W Polsce zwrot opakowań tylko w dużych sklepach
Kraje już wdrażające system kaucyjny dążą do osiągnięcia nawet 90-procentowego poziomu zbiórki. Anna Sapota ma nadzieję, że w kolejnych latach uda się go osiągnąć także w Polsce. Przyznaje jednak, że może to oznaczać konieczność wprowadzenia zmian w organizacji polskiego systemu, który w obecnym kształcie będzie znacznie różnił się od tych obowiązujących w innych krajach.
- W Polsce systemem będą objęte jedynie sklepy o powierzchni 200 m kw. Jednak aby system był efektywny, musi być dostępny dla wielu klientów. Dlatego też np. kraje bałtyckie zdecydowały się objąć nim w mniejszych miejscowościach obiekty liczące 60 m kw. – tłumaczy Anna Sapota.
Zakłada jednak, że nawet bez prawnego obowiązku wiele mniejszych sklepów włączy się w system kaucyjny, bo tego będą wymagać ich klienci. Tak dzieje się np. w Słowacji. W mniejszych sklepach również będą przecież sprzedawane napoje w opakowaniach kaucyjnych, więc klienci będą domagać się od sprzedawców możliwości oddania ich i zwrotu kaucji.
Oddając opakowania kaucyjne klienci nie będą musieli mieć paragonów. Anna Sapota podkreśla, że to dobre rozwiązanie, bo ułatwi klientom korzystanie z systemu. Jednak przedsiębiorcom może utrudnić rozliczenia podatkowe przywrócenie przez Sejm projektowanych przepisów, dotyczących objęcia kaucji podatkiem VAT (Senat niedawno je anulował). Przedsiębiorcy apelują, by kaucji nie opodatkowywać.
Sklepy będą podpisywać umowy z tymi operatorami, którzy się do nich zgłoszą. W przypadku każdego z operatorów zakres zbieranych opakowań może być różny, np. jeden operator może zbierać tylko PET i puszki, drugi – tylko puszki, a trzeci – wszystkie rodzaje PET, puszki i szkło wielokrotnego użytku. Sklep – o ile będzie dysponował odpowiednią powierzchnią – zainstaluje jeden automat umożliwiający zbiórkę wszystkich rodzajów opakowań. Natomiast rozliczenia dotyczące kaucji za różne rodzaje opakowań będą miały miejsce pomiędzy operatorami, którzy podpiszą umowę ze sklepem.
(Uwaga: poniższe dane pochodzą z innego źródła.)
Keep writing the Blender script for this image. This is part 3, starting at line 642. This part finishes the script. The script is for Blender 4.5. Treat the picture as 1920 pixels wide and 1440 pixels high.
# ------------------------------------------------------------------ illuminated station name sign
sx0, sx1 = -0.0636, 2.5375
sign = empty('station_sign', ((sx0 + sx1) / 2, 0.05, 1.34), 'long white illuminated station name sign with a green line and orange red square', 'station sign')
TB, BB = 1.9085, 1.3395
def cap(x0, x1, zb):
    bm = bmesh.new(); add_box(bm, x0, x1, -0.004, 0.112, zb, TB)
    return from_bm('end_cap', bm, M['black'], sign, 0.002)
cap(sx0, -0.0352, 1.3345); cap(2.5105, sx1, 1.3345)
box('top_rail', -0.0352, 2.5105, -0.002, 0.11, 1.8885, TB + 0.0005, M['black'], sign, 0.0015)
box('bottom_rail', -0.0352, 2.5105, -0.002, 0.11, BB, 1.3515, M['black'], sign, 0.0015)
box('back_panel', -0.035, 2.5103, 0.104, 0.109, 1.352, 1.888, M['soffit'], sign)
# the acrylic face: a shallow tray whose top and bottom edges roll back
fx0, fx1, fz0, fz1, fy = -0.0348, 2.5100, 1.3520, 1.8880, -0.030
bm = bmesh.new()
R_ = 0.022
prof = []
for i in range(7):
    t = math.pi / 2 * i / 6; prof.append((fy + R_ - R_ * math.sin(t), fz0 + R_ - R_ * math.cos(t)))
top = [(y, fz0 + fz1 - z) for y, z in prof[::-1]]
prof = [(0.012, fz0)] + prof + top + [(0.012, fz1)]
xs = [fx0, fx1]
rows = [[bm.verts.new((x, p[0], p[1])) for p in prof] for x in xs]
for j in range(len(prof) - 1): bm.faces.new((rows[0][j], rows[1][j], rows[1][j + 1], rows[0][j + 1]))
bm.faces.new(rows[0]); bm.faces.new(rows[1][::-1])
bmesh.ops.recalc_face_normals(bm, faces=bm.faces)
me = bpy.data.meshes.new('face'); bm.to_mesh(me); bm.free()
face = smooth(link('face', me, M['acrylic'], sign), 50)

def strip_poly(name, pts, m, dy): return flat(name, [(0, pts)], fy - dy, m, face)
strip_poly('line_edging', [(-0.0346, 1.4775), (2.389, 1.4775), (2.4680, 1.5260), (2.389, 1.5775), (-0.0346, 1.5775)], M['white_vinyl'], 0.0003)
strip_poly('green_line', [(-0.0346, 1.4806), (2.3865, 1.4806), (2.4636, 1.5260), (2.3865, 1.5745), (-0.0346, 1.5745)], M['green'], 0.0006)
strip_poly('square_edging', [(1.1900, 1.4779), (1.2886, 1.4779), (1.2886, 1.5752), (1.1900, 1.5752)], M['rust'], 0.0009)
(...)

Zgodnie z poprawkami zgłoszonymi przez Senat, sama kaucja nie będzie natomiast objęta VAT. Jako że był to jeden z naszych postulatów, mamy nadzieję, że poprawka zostanie przyjęta przez Sejm
Wieli operatorów, jeden recyklomat
W Polsce model działania operatatorów także będzie się mocno różnił od tych obowiązujacych w zagranicznych systemach.
- W Polsce producenci mogą powołać wielu operatorów systemu, którzy będą podpisywać umowy ze sklepami dotyczące zbierania opakowań. W innych krajach producenci powołują tylko jednego operatora. W Polsce rząd pozwolił na wielu operatorów, uzasadniając to koniecznością wprowadzenia konkurencji, ale przecież muszą oni działać w modelu non for profit. Skoro nie wolno im generować zysku, a jedynie osiągać przychody pozwalające pokryć koszty organizacji systemu, nie ma co mówić o konkurencji – twierdzi Anna Sapota.
W Polsce operatorzy reprezentujący różnych producentów będą musieli porozumieć się w sprawie rozliczania kaucji za zbiórkę poszczególnych opakowań. Trudno wyobrazić sobie, że np. kilku operatorów w jednym sklepie zechce postawić własne automaty do zbierania butelek i puszek, bo znacznie ograniczy to powierzchnię handlową.
- Ustawodawca przewidział, że klient mający opakowanie z kodem kaucyjnym może oddać je do sklepu, niezależnie od tego czy i jakim automatem do zbiórki ten sklep dysponuje. System ma być wygodny dla konsumentów, ale to będzie wymagało współpracy operatorów – mówi Anna Sapota.